### [DATA SEGMENT]
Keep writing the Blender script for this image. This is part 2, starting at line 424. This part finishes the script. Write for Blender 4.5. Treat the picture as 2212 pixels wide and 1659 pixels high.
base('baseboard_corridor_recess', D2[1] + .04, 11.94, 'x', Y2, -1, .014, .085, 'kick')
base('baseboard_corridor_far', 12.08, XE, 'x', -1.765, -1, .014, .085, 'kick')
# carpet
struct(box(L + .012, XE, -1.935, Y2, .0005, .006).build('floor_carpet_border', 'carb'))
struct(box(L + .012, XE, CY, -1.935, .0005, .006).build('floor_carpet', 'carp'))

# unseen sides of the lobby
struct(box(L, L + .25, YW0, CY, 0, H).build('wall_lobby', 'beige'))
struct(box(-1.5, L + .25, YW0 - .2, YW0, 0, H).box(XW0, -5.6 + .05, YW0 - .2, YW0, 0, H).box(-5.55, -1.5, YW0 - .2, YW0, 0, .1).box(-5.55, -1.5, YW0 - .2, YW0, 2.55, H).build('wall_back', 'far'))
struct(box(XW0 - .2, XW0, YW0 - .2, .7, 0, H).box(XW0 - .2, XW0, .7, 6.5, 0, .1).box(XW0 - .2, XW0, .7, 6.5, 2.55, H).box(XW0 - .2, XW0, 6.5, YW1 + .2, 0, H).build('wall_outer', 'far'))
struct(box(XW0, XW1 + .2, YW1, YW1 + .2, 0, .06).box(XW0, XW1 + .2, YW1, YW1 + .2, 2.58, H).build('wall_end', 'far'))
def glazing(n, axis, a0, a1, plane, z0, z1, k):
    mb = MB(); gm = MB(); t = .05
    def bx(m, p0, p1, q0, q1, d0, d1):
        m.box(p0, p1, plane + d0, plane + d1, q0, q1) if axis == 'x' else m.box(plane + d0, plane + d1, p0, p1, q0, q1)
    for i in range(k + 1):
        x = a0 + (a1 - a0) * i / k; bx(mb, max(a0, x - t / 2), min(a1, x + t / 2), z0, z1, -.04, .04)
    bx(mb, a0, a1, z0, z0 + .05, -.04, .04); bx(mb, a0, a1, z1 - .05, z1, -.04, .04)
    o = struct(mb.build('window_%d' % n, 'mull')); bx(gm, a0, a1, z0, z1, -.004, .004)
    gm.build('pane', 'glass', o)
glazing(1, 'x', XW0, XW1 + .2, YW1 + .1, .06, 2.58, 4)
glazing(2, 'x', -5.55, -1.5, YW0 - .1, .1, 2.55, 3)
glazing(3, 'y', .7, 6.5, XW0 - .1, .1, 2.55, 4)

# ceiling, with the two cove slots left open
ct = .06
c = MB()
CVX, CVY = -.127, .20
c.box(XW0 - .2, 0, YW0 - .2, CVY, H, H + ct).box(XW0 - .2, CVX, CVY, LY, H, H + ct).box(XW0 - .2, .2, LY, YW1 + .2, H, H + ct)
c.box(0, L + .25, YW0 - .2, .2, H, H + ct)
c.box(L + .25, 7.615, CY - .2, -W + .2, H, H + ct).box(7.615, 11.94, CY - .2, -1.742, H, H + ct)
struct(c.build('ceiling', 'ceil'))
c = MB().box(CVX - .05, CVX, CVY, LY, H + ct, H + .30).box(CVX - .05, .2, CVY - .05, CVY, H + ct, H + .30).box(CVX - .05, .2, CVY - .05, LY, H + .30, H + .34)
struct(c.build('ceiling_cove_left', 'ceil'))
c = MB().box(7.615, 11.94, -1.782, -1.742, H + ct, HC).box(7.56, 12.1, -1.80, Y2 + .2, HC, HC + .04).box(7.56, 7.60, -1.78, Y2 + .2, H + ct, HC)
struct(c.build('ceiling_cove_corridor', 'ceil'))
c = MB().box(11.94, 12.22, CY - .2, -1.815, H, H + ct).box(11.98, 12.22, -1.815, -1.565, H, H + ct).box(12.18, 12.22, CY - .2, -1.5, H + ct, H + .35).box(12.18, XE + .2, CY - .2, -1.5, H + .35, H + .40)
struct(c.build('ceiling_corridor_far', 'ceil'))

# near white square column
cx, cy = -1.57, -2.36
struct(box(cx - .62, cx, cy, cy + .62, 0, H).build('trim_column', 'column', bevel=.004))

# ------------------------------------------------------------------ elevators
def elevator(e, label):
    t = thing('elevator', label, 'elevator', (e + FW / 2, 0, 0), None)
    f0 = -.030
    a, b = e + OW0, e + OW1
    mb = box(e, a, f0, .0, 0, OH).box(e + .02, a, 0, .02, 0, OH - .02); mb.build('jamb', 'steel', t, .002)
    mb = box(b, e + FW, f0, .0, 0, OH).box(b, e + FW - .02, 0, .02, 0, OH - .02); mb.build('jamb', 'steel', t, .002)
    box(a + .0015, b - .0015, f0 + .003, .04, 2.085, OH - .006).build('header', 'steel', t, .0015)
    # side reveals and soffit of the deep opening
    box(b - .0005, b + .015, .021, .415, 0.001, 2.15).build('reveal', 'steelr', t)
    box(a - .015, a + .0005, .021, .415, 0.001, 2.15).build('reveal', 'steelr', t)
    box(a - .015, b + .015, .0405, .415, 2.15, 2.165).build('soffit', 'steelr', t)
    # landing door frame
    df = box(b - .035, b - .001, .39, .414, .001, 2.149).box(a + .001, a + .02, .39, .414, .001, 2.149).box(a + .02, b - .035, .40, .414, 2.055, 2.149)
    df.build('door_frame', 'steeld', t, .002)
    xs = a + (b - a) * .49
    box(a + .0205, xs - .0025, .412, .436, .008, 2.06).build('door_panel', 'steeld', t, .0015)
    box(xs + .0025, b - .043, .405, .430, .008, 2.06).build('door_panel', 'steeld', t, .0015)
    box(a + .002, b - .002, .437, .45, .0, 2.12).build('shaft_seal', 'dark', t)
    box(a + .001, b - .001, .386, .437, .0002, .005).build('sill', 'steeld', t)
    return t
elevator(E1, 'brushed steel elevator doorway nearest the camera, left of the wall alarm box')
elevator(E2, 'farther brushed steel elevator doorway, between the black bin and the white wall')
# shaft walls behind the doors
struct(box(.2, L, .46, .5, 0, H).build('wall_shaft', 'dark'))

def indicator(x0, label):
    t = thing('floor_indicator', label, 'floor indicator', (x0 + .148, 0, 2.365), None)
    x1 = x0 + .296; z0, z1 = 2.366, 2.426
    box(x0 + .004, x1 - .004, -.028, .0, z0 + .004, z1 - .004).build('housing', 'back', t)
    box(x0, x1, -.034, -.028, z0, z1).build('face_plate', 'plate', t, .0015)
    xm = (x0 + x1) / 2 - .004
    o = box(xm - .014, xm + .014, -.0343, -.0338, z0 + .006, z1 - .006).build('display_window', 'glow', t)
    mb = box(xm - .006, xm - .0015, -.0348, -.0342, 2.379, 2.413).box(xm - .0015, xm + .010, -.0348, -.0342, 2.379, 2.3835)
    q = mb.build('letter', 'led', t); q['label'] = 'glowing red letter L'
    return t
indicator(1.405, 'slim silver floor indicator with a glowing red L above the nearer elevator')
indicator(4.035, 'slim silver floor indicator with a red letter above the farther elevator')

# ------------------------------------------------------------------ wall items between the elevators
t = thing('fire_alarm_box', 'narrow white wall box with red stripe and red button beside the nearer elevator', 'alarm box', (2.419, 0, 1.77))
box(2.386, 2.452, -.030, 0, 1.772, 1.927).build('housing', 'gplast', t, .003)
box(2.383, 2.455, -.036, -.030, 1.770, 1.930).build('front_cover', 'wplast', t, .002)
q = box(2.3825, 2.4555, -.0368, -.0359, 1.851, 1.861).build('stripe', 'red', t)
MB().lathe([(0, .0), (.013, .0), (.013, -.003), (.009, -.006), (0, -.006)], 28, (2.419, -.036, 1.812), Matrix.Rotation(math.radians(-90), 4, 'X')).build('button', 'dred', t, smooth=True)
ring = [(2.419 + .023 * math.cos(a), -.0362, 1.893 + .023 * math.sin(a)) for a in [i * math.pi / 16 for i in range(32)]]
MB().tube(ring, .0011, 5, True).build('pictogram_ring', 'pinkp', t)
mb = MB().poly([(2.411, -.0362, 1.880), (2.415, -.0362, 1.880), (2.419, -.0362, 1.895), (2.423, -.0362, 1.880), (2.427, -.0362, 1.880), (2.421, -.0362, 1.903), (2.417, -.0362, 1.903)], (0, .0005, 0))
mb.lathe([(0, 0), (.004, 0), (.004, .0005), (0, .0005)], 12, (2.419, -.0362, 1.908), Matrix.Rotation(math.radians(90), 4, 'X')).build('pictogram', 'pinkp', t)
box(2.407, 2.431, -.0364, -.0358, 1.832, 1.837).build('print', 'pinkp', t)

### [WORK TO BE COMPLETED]
Print the listing above from its first line through the line with "-1.935, .0005, .006).build('floor_carpet', 'carp'))", and stop there.

### [CORRECT OUTPUT]
Keep writing the Blender script for this image. This is part 2, starting at line 424. This part finishes the script. Write for Blender 4.5. Treat the picture as 2212 pixels wide and 1659 pixels high.
base('baseboard_corridor_recess', D2[1] + .04, 11.94, 'x', Y2, -1, .014, .085, 'kick')
base('baseboard_corridor_far', 12.08, XE, 'x', -1.765, -1, .014, .085, 'kick')
# carpet
struct(box(L + .012, XE, -1.935, Y2, .0005, .006).build('floor_carpet_border', 'carb'))
struct(box(L + .012, XE, CY, -1.935, .0005, .006).build('floor_carpet', 'carp'))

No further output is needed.